(Required work): Which lines in the material below contain the word "pixels"? Copy each of them.

Begin

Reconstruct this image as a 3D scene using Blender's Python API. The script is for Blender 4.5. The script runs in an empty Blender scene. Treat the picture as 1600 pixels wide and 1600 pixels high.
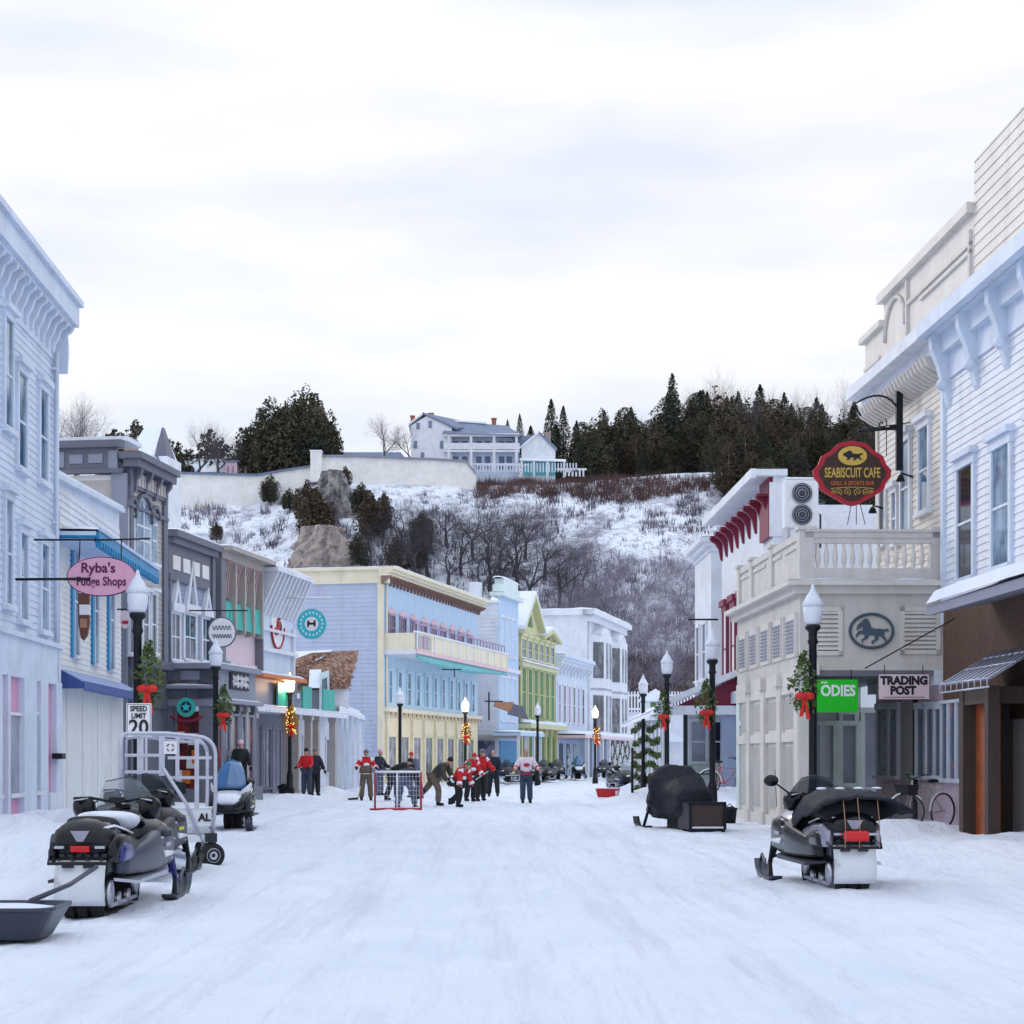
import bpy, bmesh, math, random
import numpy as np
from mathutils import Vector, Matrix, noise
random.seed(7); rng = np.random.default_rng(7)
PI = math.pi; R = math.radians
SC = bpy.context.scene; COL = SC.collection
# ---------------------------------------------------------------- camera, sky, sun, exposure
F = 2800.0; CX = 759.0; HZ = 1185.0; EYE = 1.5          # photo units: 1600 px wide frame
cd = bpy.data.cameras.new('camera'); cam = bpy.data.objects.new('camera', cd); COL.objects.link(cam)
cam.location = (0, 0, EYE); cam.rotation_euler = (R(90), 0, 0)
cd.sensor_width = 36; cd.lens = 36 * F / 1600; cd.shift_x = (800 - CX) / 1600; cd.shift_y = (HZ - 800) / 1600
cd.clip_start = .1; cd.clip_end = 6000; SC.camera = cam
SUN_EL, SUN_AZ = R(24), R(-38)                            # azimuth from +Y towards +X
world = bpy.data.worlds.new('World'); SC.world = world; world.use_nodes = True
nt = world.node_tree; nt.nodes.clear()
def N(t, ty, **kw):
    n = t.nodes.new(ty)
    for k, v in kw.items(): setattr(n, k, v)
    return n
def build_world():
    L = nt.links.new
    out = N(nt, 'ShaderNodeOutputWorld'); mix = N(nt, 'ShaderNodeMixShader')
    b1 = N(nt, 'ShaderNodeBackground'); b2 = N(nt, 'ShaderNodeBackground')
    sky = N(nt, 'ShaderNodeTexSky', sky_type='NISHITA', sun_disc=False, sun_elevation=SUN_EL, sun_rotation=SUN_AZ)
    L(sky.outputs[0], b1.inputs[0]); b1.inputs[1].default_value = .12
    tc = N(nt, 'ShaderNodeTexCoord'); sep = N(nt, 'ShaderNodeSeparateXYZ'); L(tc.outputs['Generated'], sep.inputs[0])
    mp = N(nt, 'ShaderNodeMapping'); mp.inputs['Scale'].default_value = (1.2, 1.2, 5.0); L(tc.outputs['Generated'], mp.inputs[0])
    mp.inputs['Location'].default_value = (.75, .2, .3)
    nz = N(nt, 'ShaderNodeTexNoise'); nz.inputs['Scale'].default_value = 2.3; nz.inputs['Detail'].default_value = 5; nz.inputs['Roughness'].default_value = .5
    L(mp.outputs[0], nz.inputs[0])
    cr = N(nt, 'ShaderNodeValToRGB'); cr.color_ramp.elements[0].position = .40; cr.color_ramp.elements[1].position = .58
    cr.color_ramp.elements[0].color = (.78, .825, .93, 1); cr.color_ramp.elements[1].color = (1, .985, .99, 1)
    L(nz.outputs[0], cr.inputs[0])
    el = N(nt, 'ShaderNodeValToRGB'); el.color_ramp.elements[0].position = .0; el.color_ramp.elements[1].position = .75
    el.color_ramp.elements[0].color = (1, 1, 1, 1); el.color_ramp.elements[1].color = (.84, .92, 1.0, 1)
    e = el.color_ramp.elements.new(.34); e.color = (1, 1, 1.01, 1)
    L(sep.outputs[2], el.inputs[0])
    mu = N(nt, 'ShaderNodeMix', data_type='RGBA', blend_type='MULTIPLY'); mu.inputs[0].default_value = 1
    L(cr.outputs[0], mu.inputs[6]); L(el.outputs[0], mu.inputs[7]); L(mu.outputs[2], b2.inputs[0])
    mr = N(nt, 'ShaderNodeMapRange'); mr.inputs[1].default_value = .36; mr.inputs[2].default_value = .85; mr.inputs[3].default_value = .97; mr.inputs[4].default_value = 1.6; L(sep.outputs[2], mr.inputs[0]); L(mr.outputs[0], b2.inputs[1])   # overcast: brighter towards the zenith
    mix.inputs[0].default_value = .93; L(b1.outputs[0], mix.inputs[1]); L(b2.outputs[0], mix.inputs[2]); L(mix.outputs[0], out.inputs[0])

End
Begin

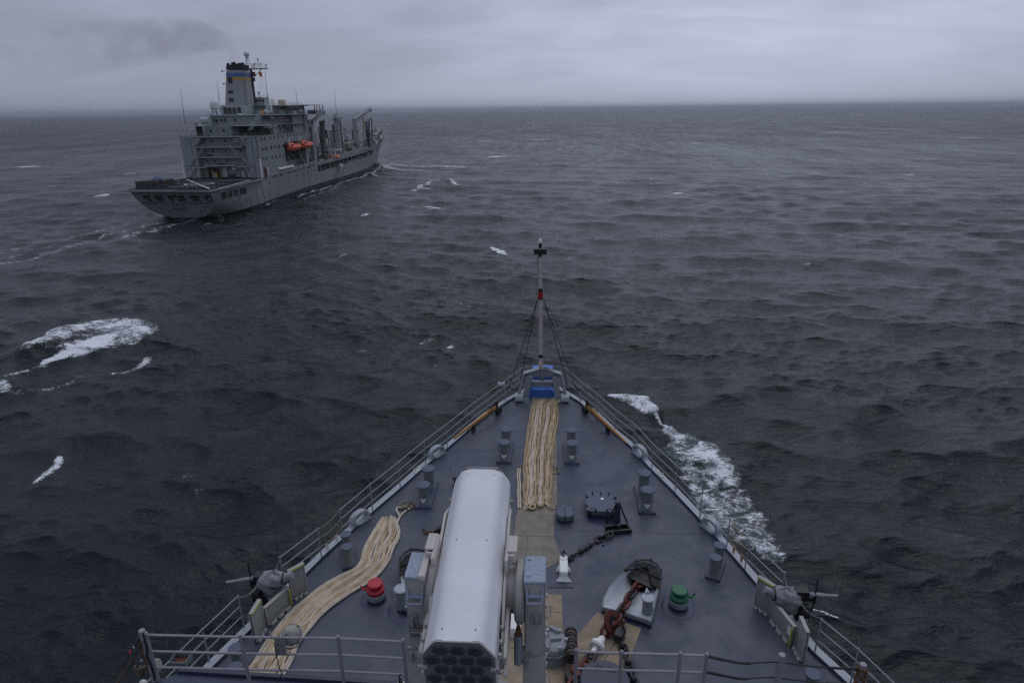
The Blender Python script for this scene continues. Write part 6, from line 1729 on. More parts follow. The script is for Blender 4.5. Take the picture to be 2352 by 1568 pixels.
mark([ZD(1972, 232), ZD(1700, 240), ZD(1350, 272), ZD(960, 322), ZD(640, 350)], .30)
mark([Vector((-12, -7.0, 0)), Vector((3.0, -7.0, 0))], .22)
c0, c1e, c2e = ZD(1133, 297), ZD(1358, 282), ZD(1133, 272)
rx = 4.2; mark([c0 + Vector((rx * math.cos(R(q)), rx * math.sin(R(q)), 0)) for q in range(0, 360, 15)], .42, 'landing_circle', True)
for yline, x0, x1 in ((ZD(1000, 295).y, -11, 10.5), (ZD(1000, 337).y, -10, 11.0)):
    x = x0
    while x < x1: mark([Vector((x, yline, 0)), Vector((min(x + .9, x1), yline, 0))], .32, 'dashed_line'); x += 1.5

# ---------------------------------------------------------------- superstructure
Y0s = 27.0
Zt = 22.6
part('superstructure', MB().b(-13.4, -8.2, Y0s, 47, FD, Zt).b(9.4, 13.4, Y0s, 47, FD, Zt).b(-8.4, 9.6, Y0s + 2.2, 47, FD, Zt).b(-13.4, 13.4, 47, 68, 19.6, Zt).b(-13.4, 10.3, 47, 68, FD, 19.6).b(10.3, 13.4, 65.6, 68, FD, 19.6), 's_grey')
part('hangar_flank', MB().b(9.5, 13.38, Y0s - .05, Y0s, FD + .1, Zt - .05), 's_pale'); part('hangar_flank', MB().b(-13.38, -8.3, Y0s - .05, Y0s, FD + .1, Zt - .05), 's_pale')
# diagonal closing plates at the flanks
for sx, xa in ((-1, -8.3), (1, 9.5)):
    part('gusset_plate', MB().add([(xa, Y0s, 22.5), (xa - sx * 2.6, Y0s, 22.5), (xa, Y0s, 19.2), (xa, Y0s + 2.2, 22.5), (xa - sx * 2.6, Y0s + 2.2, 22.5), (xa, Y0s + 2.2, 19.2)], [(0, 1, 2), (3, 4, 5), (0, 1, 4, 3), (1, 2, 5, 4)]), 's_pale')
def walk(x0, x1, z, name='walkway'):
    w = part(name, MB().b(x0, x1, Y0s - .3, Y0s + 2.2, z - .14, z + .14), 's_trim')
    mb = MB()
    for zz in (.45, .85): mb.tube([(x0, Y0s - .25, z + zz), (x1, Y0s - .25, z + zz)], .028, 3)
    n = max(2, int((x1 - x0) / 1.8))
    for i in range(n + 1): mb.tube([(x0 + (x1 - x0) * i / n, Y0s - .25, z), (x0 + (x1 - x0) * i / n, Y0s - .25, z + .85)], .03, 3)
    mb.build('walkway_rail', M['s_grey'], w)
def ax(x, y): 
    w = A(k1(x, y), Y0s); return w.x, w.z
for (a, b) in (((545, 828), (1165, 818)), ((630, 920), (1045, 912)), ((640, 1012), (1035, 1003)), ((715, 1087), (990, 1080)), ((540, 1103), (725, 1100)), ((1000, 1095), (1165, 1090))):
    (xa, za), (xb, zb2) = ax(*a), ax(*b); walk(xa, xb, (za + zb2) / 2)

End

(Response to the task):
Reconstruct this image as a 3D scene using Blender's Python API. The script is for Blender 4.5. The script runs in an empty Blender scene. Treat the picture as 1600 pixels wide and 1600 pixels high.
The Blender Python script for this scene continues. Write part 6, from line 1729 on. More parts follow. The script is for Blender 4.5. Take the picture to be 2352 by 1568 pixels.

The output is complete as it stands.